В этом и подобных местах (а их в романе десятки) Пастернак достигает высот большого русского стиля. Это та самая трава, в которой он искал поэзию. Устанавливается непосредственная связь между предельно низким – хлев, корова – и предельно высоким – небо, звезды. Забегая вперед, скажу, что в таких местах дается пастернаковский образ христианства. Евангельская истина для Пастернака – не только в высоте морального правила, но и вот в этих простейших реалиях повседневности. (Так написано стихотворение «Рождественская звезда».) В ряду всех этих чудес – еще одно: провозглашение в округе «Зыбушинской республики», отделившейся от России, во главе с мукомолом Блажейко. Волостное правление Блажейко переименовал в апостолат. Республика опирается на дезертиров из двести двенадцатого пехотного полка.

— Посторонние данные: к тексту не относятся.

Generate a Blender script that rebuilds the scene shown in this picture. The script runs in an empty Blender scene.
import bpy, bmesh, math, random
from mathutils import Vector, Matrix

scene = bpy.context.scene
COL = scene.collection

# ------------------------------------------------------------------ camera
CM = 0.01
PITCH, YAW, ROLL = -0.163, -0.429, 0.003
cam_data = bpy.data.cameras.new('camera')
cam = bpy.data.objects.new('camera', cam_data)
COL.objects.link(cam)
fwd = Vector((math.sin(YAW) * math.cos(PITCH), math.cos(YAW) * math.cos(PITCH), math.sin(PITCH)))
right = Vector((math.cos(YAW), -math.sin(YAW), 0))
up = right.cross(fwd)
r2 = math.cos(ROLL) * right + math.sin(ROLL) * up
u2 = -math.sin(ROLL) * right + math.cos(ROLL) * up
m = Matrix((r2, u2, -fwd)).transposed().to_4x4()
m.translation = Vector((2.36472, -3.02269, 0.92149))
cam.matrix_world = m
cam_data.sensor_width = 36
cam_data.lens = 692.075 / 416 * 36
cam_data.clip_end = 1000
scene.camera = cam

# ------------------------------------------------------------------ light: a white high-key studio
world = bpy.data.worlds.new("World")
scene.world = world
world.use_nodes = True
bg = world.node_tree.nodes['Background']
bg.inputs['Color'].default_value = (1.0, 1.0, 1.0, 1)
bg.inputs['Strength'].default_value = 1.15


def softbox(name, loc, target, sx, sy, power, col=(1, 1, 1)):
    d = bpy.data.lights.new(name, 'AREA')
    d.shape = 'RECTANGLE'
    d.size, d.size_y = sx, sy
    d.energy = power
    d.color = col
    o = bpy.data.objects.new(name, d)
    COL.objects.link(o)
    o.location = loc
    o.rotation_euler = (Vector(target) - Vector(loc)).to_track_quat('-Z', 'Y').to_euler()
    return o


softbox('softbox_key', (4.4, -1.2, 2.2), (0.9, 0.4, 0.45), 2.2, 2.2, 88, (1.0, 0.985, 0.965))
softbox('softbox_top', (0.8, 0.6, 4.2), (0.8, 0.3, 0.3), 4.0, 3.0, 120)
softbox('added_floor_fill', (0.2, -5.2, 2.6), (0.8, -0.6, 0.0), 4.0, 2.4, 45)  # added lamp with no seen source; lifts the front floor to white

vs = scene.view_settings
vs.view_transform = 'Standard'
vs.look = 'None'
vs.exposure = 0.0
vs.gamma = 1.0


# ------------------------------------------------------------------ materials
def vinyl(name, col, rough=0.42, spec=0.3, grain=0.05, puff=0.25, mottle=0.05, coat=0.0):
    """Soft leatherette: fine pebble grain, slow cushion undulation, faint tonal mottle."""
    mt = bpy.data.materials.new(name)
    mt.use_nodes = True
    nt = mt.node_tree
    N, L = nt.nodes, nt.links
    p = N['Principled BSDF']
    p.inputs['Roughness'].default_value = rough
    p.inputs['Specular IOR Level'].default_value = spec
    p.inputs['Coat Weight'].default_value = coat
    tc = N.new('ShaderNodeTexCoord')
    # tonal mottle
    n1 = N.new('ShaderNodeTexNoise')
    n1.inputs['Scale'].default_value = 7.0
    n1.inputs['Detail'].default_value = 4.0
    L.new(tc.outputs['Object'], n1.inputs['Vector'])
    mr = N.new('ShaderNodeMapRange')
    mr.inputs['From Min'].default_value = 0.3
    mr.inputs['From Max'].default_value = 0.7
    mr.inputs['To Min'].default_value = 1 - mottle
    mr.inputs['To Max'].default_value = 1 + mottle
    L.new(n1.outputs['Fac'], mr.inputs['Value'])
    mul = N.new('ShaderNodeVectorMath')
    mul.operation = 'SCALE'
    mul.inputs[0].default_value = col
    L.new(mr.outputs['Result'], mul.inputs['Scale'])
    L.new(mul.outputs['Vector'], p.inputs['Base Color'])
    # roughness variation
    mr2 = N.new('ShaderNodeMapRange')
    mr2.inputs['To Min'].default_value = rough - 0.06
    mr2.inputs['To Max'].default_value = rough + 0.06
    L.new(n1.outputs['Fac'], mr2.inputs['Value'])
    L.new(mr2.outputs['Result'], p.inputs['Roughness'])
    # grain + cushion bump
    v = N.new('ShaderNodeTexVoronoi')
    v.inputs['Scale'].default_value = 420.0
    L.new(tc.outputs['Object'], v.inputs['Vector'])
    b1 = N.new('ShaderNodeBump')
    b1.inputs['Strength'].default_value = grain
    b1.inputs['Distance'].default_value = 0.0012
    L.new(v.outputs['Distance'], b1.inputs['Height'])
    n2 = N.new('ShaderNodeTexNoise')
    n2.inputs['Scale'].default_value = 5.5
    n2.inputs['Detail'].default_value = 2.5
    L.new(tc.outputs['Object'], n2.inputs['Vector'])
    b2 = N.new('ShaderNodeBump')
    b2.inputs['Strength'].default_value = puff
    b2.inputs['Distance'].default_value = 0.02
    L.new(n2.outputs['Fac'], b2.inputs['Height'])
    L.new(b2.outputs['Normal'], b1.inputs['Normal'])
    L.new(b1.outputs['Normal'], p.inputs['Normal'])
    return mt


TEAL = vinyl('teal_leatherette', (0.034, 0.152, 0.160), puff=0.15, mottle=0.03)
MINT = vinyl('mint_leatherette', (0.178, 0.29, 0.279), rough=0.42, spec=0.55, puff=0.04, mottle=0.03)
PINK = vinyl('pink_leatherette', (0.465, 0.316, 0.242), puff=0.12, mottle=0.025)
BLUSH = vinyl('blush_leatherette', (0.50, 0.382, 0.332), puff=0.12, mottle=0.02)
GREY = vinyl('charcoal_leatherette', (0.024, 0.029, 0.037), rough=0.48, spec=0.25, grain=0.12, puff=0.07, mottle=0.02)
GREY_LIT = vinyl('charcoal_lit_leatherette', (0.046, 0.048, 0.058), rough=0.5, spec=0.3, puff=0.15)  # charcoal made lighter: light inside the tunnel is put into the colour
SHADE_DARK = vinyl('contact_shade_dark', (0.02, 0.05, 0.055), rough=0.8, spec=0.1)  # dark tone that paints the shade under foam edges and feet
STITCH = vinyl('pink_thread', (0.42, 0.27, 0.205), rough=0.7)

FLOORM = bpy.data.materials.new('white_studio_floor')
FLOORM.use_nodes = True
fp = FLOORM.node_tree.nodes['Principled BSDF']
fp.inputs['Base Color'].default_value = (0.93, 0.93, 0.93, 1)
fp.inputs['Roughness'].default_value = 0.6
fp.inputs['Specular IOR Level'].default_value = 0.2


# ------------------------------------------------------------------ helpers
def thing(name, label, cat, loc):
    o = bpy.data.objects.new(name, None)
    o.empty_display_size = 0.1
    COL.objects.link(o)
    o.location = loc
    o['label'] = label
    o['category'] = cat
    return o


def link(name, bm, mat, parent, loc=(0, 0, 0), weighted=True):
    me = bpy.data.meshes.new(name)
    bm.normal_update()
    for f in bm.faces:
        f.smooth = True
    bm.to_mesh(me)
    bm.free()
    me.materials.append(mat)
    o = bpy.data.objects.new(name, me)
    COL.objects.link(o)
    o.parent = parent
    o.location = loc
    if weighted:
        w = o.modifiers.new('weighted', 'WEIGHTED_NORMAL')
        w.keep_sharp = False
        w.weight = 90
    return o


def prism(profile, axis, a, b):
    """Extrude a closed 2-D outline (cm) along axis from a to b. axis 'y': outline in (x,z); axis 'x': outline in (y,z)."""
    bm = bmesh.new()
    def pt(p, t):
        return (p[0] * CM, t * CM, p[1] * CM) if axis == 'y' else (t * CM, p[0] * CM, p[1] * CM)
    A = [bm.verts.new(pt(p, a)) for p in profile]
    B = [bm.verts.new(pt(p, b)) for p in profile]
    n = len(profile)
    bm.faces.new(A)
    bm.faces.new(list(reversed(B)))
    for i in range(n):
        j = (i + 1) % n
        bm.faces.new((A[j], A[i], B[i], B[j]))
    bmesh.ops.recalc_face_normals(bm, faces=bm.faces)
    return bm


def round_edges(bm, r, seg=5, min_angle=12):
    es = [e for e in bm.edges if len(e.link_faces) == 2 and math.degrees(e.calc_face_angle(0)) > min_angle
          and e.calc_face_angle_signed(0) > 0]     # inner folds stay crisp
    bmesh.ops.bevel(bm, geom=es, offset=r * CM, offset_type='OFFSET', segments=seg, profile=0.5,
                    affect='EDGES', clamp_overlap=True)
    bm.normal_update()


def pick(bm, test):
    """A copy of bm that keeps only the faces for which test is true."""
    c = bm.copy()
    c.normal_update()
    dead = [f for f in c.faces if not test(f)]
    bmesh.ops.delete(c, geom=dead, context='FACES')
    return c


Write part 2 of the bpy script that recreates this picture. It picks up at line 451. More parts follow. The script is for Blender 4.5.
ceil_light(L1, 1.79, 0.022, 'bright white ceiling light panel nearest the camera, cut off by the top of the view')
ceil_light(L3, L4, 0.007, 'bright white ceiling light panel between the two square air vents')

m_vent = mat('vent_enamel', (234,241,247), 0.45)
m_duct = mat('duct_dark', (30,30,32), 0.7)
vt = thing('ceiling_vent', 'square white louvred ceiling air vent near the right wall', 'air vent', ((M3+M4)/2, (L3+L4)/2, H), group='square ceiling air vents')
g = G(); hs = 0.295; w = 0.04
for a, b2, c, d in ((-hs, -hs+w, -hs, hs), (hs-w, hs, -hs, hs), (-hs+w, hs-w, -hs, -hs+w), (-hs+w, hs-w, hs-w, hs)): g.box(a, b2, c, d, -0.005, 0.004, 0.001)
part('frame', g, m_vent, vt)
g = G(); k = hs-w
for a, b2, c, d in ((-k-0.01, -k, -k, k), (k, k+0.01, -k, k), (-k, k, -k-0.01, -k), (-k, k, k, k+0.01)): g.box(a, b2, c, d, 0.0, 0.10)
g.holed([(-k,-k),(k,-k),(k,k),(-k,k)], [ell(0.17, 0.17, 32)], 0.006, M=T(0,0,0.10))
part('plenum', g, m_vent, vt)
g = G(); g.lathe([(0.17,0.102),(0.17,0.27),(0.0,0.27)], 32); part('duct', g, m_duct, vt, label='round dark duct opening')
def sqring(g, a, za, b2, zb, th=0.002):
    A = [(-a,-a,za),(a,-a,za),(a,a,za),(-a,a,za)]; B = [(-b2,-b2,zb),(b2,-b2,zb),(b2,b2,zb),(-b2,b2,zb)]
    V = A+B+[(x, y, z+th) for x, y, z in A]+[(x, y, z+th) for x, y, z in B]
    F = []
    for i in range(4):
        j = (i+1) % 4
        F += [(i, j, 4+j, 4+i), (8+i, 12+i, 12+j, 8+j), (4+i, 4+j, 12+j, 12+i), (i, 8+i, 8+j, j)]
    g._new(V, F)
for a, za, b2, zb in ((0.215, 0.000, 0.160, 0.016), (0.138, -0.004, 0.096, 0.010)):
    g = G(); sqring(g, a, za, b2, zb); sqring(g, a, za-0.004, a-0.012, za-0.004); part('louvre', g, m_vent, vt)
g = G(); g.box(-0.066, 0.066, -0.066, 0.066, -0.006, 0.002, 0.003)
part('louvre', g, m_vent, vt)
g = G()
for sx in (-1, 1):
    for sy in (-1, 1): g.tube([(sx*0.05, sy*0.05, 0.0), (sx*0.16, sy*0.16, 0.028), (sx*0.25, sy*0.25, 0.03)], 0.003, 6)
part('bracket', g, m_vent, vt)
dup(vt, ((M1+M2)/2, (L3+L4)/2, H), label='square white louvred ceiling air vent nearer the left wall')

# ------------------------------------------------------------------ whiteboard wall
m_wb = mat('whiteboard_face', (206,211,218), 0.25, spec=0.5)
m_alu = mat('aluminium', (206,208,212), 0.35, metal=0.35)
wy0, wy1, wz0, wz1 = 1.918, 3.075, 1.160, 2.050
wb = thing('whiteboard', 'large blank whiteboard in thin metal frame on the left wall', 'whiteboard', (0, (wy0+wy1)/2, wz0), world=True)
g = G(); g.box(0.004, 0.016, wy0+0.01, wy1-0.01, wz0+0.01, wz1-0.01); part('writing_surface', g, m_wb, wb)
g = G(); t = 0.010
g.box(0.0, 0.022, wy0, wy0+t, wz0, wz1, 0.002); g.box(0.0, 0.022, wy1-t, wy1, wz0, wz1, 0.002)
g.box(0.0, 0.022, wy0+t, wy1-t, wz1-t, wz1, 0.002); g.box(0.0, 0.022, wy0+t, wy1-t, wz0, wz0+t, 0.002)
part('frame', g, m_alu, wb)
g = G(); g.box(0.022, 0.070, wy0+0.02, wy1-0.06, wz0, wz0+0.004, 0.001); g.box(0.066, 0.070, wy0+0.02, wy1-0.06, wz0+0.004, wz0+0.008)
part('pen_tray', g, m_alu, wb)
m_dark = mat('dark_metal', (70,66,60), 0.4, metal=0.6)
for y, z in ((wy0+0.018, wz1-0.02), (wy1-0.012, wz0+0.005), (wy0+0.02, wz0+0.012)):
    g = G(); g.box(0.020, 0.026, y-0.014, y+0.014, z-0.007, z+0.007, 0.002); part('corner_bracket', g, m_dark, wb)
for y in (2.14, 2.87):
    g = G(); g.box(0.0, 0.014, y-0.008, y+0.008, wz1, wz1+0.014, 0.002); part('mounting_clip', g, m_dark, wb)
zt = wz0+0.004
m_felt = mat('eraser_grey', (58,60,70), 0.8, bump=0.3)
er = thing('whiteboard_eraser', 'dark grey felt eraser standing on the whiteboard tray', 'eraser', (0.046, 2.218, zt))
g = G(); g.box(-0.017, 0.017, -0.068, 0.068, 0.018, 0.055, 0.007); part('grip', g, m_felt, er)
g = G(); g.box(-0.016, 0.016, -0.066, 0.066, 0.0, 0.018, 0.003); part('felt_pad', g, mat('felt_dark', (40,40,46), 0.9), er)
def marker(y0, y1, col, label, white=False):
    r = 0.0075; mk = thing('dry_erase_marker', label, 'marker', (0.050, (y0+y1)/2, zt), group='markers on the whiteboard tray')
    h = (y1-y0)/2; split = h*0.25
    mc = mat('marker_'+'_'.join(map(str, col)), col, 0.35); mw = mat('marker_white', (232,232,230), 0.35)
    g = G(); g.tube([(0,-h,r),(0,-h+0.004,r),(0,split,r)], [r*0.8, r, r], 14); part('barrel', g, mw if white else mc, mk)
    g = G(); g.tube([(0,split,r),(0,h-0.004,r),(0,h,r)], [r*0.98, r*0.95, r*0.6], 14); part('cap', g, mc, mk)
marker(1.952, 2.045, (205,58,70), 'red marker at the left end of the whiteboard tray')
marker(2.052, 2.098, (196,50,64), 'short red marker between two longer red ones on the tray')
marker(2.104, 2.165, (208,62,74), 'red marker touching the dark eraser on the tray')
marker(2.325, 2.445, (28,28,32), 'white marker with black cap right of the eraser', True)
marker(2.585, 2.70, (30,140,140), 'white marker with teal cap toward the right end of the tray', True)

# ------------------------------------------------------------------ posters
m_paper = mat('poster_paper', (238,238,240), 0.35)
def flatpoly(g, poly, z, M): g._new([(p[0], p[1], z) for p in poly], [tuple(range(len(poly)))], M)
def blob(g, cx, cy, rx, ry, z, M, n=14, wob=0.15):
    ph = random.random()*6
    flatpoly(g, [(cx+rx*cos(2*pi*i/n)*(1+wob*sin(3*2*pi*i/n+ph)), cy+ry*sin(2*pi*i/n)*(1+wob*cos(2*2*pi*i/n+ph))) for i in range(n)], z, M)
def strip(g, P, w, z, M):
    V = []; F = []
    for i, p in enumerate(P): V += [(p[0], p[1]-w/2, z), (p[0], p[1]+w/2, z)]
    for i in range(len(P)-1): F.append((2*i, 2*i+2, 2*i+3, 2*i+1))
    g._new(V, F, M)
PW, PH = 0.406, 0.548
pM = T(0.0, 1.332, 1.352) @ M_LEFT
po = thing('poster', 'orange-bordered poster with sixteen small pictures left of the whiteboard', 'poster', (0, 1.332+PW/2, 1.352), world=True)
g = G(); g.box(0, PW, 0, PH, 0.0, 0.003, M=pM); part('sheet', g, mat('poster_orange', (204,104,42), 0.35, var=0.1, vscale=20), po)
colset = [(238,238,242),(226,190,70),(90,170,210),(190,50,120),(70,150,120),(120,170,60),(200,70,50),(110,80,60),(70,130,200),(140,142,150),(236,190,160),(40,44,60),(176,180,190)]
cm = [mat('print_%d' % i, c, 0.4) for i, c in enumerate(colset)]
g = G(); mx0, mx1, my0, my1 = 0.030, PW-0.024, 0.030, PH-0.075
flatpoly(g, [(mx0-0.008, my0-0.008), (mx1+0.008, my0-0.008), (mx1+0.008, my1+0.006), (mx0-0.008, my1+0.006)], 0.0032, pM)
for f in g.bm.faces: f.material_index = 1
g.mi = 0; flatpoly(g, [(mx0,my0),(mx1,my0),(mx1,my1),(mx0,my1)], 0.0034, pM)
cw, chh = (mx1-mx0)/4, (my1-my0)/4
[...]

Не нужно усматривать здесь иронию. Описывается не Зыбушино, а град Китеж, приблизившийся вплотную, – только через лес пройти.
Тут вспоминаются «теплые воды», на которые собирались убегать богучаровские мужики в «Войне и мире».
Летом 1917 года вся Россия побывала на этих теплых водах.
Происходят чудеса: «...небылицы рассказывали про главного помощника Блажейко. Утверждали, будто это глухонемой от рождения, под влиянием вдохновения обретающий дар слова и по истечении озарения его снова теряющий».
Народ в Мелюзееве особенно держится за эту весть и яростно оспаривает приезжих агитаторов. Это понятно в городе, в котором разговаривают даже деревья.
Все дело портят даже и не большевики, а комиссар Временного правительства Гинц.
Когда Пастернака громили в 58-м году, какой-то эрудит вспомнил его стихотворение «Весенний дождь» со словами «Керенский, ура!». Этого, конечно, было тогда достаточно для того, чтобы приписать Пастернаку сочувствие буржуазному Временному правительству и вообще буржуазной идеологии. Ничто не может быть более неверным.